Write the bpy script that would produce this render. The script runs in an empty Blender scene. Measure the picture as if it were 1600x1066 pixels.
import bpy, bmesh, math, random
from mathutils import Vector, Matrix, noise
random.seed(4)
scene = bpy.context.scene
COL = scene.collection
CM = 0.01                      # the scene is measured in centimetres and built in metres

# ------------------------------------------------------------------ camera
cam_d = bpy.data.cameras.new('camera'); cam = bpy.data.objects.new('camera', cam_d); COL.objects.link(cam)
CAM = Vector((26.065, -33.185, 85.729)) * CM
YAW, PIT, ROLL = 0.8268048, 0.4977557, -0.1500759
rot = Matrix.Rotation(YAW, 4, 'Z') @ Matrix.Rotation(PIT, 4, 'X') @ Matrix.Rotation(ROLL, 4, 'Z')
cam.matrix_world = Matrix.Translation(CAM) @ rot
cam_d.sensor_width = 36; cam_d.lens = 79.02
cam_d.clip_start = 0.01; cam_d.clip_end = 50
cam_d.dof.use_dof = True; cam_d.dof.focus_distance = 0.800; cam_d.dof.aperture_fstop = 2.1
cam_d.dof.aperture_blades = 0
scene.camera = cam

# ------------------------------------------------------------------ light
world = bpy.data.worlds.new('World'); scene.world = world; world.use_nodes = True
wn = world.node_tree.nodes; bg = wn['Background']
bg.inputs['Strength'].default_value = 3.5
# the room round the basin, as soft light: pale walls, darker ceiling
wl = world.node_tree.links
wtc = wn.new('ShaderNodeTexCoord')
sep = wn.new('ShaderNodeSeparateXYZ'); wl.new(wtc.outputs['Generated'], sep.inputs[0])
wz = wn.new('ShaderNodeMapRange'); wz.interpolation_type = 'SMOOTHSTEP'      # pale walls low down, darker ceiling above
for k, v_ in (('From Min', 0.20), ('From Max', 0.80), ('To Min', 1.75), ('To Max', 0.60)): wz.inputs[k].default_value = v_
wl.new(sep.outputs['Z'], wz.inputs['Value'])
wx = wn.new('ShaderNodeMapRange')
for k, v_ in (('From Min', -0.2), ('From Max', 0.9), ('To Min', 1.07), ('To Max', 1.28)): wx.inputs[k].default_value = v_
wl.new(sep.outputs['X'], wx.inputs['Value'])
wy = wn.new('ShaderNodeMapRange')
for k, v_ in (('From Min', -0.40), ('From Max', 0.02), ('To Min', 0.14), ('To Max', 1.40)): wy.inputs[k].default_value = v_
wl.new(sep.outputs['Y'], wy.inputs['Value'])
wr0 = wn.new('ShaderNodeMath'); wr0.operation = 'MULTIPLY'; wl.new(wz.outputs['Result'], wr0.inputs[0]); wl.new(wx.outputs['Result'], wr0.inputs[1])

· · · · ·

▶ _What you need to do_
Each line of the listing above should be output exactly.

▶ _Solution below_
Write the bpy script that would produce this render. The script runs in an empty Blender scene. Measure the picture as if it were 1600x1066 pixels.
import bpy, bmesh, math, random
from mathutils import Vector, Matrix, noise
random.seed(4)
scene = bpy.context.scene
COL = scene.collection
CM = 0.01                      # the scene is measured in centimetres and built in metres

# ------------------------------------------------------------------ camera
cam_d = bpy.data.cameras.new('camera'); cam = bpy.data.objects.new('camera', cam_d); COL.objects.link(cam)
CAM = Vector((26.065, -33.185, 85.729)) * CM
YAW, PIT, ROLL = 0.8268048, 0.4977557, -0.1500759
rot = Matrix.Rotation(YAW, 4, 'Z') @ Matrix.Rotation(PIT, 4, 'X') @ Matrix.Rotation(ROLL, 4, 'Z')
cam.matrix_world = Matrix.Translation(CAM) @ rot
cam_d.sensor_width = 36; cam_d.lens = 79.02
cam_d.clip_start = 0.01; cam_d.clip_end = 50
cam_d.dof.use_dof = True; cam_d.dof.focus_distance = 0.800; cam_d.dof.aperture_fstop = 2.1
cam_d.dof.aperture_blades = 0
scene.camera = cam

# ------------------------------------------------------------------ light
world = bpy.data.worlds.new('World'); scene.world = world; world.use_nodes = True
wn = world.node_tree.nodes; bg = wn['Background']
bg.inputs['Strength'].default_value = 3.5
# the room round the basin, as soft light: pale walls, darker ceiling
wl = world.node_tree.links
wtc = wn.new('ShaderNodeTexCoord')
sep = wn.new('ShaderNodeSeparateXYZ'); wl.new(wtc.outputs['Generated'], sep.inputs[0])
wz = wn.new('ShaderNodeMapRange'); wz.interpolation_type = 'SMOOTHSTEP'      # pale walls low down, darker ceiling above
for k, v_ in (('From Min', 0.20), ('From Max', 0.80), ('To Min', 1.75), ('To Max', 0.60)): wz.inputs[k].default_value = v_
wl.new(sep.outputs['Z'], wz.inputs['Value'])
wx = wn.new('ShaderNodeMapRange')
for k, v_ in (('From Min', -0.2), ('From Max', 0.9), ('To Min', 1.07), ('To Max', 1.28)): wx.inputs[k].default_value = v_
wl.new(sep.outputs['X'], wx.inputs['Value'])
wy = wn.new('ShaderNodeMapRange')
for k, v_ in (('From Min', -0.40), ('From Max', 0.02), ('To Min', 0.14), ('To Max', 1.40)): wy.inputs[k].default_value = v_
wl.new(sep.outputs['Y'], wy.inputs['Value'])
wr0 = wn.new('ShaderNodeMath'); wr0.operation = 'MULTIPLY'; wl.new(wz.outputs['Result'], wr0.inputs[0]); wl.new(wx.outputs['Result'], wr0.inputs[1])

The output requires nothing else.